1. Inventory Master Sheet:

a. Product ID: A unique identifier for each product.
b. Product Name: Name of the product.
c. Description: A brief description of the product.
d. Unit Price: Price per unit of the product.
e. Stock On Hand: Current quantity of the product in stock.
f. Reorder Point: Minimum quantity at which the product should be reordered.
g. Supplier: Name of the supplier or vendor.
h. Location: Storage location within the warehouse.

2. Receiving Sheet:

a. Receipt ID: A unique identifier for each receipt.
b. Received Date: Date of receipt.
c. Product ID: ID of the received product.
d. Received Quantity: Quantity of each product received.
e. Supplier: Name of the supplier.

3. Order Sheet:

a. Order ID: A unique identifier for each order.
b. Order Date: Date of the order.
c. Product ID: ID of the ordered product.
d. Ordered Quantity: Quantity of each product ordered.
e. Customer Name: Name of the customer.

4. Picking Sheet:

a. Picking ID: A unique identifier for each picking task.
b. Pick Date: Date when the picking task is scheduled.
c. Product ID: ID of the product to be picked.
d. Picked Quantity: Quantity of each product picked.
e. Order ID: ID of the order associated with the picking task.

5. Shipping Sheet:

a. Shipping ID: A unique identifier for each shipment.
b. Ship Date: Date of shipment.
c. Product ID: ID of the shipped product.
d. Shipped Quantity: Quantity of each product shipped.
e. Order ID: ID of the order associated with the shipment.
f. Customer Name: Name of the customer.

A lot of additional sheets like Customer Master, Vendor Master, Pincode Master, Shipping Address Master, etc. are not included in this basic system.

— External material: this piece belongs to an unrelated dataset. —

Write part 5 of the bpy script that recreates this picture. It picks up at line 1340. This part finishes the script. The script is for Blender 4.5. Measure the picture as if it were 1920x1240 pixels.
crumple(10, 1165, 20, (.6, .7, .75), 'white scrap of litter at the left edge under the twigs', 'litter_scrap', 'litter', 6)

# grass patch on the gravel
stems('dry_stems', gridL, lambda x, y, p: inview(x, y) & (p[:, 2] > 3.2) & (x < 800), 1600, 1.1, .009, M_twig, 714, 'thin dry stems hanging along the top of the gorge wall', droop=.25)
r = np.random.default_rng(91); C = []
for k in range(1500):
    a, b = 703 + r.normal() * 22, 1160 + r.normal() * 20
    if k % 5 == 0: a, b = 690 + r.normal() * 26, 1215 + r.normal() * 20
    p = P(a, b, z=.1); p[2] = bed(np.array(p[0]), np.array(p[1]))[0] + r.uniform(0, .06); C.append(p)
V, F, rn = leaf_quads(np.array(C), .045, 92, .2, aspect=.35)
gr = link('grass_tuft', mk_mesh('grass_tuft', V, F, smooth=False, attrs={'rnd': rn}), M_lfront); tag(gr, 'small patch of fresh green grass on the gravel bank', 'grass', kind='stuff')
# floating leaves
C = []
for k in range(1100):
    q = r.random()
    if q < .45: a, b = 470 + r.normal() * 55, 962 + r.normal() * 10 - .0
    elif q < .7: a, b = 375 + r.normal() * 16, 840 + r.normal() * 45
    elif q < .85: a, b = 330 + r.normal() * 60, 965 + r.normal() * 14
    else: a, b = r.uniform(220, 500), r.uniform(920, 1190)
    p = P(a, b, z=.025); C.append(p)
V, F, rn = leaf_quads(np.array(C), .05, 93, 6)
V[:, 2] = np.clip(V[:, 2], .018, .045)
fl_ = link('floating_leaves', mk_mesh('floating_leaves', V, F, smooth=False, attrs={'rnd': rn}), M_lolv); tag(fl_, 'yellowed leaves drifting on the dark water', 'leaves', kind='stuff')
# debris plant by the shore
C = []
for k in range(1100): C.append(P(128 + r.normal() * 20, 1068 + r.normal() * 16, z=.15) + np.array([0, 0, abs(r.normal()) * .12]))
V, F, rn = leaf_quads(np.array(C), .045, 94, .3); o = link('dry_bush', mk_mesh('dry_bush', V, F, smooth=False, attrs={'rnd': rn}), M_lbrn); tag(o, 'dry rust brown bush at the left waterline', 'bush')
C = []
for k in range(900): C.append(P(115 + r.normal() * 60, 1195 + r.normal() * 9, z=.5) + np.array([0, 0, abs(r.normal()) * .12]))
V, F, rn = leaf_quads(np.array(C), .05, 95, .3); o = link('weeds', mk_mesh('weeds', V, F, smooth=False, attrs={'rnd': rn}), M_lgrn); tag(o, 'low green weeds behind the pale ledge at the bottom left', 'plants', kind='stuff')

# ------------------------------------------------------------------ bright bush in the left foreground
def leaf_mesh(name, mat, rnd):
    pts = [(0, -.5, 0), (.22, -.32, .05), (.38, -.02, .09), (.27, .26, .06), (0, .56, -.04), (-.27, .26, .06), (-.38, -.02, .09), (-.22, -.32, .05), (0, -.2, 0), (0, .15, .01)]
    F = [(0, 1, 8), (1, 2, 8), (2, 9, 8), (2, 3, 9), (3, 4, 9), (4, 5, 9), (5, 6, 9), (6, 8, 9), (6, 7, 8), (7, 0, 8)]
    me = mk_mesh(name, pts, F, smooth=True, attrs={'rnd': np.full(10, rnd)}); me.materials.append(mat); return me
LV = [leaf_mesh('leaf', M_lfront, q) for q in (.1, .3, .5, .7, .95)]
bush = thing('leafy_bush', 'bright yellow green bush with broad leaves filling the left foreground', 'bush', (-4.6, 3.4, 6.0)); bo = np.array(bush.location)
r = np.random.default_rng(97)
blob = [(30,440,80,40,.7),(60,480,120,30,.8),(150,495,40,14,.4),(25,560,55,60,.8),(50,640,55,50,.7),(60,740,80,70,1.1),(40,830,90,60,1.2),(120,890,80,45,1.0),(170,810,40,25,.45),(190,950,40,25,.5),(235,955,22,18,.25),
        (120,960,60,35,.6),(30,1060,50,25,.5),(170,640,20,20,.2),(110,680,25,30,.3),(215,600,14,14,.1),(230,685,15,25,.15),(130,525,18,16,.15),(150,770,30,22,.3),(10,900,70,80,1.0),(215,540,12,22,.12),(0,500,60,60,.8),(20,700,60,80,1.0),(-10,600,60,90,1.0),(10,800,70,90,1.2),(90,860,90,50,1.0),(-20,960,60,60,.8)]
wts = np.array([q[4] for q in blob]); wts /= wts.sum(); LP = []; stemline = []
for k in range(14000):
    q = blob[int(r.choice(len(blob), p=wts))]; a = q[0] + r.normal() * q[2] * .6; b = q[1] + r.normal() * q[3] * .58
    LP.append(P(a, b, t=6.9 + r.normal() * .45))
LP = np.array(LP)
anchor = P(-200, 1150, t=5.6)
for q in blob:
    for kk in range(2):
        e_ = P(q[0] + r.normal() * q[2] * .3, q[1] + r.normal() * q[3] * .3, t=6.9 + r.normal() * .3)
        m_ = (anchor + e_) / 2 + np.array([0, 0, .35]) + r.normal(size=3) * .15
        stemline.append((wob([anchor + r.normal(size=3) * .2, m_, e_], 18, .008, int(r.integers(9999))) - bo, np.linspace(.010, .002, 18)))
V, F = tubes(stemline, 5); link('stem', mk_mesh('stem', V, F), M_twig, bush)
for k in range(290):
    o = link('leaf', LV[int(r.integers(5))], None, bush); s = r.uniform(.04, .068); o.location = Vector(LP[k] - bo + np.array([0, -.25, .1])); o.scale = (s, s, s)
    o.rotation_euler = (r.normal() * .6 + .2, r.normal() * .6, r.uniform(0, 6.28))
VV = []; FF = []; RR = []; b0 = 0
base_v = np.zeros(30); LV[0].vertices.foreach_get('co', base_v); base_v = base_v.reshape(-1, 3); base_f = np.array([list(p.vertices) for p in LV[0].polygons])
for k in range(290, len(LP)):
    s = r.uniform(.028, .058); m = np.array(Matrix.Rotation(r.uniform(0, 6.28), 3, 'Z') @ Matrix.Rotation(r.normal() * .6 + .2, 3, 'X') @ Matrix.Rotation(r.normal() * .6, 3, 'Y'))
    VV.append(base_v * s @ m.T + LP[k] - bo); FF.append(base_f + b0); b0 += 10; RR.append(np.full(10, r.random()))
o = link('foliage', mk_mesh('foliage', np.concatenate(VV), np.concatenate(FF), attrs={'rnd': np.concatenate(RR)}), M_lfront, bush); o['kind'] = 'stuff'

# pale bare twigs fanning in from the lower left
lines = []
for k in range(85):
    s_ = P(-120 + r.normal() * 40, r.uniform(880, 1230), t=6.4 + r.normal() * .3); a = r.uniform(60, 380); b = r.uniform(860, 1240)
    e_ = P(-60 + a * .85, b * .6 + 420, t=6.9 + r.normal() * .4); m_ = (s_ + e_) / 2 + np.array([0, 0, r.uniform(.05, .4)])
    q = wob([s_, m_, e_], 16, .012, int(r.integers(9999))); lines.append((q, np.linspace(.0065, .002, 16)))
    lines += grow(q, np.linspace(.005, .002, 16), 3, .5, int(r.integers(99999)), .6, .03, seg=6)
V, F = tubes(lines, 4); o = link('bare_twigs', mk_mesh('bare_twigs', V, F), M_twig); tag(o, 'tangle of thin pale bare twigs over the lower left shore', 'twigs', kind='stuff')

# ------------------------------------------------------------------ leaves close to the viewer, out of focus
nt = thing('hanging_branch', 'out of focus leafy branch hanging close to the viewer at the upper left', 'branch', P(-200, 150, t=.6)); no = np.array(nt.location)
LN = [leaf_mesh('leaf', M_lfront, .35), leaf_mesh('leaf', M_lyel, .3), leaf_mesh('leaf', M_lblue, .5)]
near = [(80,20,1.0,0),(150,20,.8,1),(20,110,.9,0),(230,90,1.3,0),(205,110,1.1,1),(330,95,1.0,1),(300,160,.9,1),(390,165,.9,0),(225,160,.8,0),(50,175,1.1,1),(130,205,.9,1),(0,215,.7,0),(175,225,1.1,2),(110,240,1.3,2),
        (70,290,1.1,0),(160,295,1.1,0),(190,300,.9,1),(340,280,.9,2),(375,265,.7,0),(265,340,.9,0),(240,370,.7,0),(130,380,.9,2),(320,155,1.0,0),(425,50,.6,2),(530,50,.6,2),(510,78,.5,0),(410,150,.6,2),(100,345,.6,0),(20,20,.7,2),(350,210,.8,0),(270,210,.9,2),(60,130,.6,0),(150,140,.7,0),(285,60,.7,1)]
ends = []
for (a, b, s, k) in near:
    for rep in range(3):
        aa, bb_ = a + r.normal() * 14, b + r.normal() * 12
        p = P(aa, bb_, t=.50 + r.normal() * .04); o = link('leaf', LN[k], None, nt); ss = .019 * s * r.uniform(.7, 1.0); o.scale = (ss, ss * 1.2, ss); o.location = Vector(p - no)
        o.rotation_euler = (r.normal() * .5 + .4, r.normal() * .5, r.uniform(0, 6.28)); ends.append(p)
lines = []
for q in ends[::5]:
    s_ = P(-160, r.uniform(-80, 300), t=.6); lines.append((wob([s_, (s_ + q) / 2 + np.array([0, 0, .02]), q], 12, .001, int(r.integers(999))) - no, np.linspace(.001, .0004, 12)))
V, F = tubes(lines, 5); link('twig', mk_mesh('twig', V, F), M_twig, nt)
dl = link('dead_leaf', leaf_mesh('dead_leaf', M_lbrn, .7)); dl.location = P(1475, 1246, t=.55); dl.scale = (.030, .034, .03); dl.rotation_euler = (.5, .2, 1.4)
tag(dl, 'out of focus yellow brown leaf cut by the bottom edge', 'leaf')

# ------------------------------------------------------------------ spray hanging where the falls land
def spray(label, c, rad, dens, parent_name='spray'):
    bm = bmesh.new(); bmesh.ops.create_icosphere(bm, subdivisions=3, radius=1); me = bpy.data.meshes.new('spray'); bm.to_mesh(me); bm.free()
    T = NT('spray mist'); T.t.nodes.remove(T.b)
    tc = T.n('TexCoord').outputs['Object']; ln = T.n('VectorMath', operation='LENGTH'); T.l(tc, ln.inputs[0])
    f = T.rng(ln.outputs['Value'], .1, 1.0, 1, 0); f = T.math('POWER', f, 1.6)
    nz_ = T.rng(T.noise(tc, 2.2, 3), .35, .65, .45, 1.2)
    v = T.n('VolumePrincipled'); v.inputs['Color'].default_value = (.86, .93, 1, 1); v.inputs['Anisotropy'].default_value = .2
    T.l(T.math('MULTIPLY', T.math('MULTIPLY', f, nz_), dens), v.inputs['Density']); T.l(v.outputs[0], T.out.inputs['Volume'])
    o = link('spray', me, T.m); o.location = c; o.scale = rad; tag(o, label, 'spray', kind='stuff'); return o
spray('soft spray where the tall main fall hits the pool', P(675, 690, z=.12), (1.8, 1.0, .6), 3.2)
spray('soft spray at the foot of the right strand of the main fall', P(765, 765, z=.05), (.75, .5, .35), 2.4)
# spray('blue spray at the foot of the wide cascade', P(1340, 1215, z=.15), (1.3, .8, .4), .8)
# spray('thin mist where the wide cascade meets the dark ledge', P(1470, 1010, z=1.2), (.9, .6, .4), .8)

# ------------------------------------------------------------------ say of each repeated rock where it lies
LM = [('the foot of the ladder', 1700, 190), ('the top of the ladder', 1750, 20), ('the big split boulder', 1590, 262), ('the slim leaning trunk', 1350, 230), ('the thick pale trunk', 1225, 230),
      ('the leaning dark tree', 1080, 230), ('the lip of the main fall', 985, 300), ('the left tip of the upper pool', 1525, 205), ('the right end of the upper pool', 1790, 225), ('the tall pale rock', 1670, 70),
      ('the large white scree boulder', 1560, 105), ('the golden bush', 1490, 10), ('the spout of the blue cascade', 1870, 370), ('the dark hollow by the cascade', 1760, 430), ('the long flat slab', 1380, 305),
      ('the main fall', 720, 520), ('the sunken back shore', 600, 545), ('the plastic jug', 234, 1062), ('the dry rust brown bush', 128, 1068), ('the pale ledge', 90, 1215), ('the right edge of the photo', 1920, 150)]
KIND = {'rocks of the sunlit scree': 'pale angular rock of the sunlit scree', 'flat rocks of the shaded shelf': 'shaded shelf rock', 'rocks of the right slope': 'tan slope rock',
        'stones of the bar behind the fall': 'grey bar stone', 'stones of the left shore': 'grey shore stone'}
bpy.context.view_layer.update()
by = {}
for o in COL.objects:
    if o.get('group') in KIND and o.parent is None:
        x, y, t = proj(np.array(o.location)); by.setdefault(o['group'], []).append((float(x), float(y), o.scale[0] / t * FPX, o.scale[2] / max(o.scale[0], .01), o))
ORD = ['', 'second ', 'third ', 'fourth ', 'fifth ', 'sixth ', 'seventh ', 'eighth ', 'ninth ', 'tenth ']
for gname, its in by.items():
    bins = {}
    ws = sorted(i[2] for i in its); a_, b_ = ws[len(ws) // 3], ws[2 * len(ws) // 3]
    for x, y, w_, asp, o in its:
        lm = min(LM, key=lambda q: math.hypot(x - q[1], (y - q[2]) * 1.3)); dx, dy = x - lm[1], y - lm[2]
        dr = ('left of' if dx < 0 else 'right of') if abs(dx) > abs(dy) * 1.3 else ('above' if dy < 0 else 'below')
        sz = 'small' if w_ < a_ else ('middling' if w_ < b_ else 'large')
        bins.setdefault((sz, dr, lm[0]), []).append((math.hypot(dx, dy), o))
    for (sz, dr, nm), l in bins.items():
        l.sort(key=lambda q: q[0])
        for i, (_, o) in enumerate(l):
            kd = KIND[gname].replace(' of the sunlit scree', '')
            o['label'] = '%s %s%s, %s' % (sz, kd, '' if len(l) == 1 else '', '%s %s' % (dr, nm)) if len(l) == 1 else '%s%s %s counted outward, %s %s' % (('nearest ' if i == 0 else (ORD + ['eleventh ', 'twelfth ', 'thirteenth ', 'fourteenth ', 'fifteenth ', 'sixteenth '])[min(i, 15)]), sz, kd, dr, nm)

Also, there will be a need to do a lot of cross-linking between sheets, and put in validations at the required places – to ensure basic data integrity. This will require spreadsheet skills beyond the intermediate level.


Limited Scalability

Spreadsheet-based systems are suitable for small businesses but may become unwieldy as inventory and operations grow.

Data Entry Errors

Manual data entry can result in typos, duplication, and other inaccuracies, leading to incorrect inventory levels.

Real-Time Updates

Unlike dedicated WMS software, spreadsheet-based systems often lack real-time inventory updates, leading to discrepancies between the physical stock and the spreadsheet.

Limited Functionality

Spreadsheets lack advanced features like barcode scanning, automated alerts for low stock, and complex order routing.

Security and Access Control

Securing sensitive data in spreadsheets can be challenging, and controlling access for different users may be limited.

Lack of Reporting

Generating complex reports and analytics can be cumbersome in spreadsheets.

Audit Trail

Tracking changes and user actions in spreadsheets for auditing purposes is challenging.


Integrating spreadsheet-based systems with other business software (e.g., accounting software) can be complex.

Backup and Data Loss

Spreadsheets can be vulnerable to data loss if not regularly backed up.


As your business grows, the limitations of a spreadsheet-based system become more evident, and transitioning to a dedicated WMS may become necessary.


While spreadsheet-driven WMS can work for small-scale operations, it’s crucial to acknowledge their limitations and plan for future growth and complexity.

For more robust inventory management, consider investing in dedicated warehouse management software designed to handle the challenges and requirements of larger warehouses.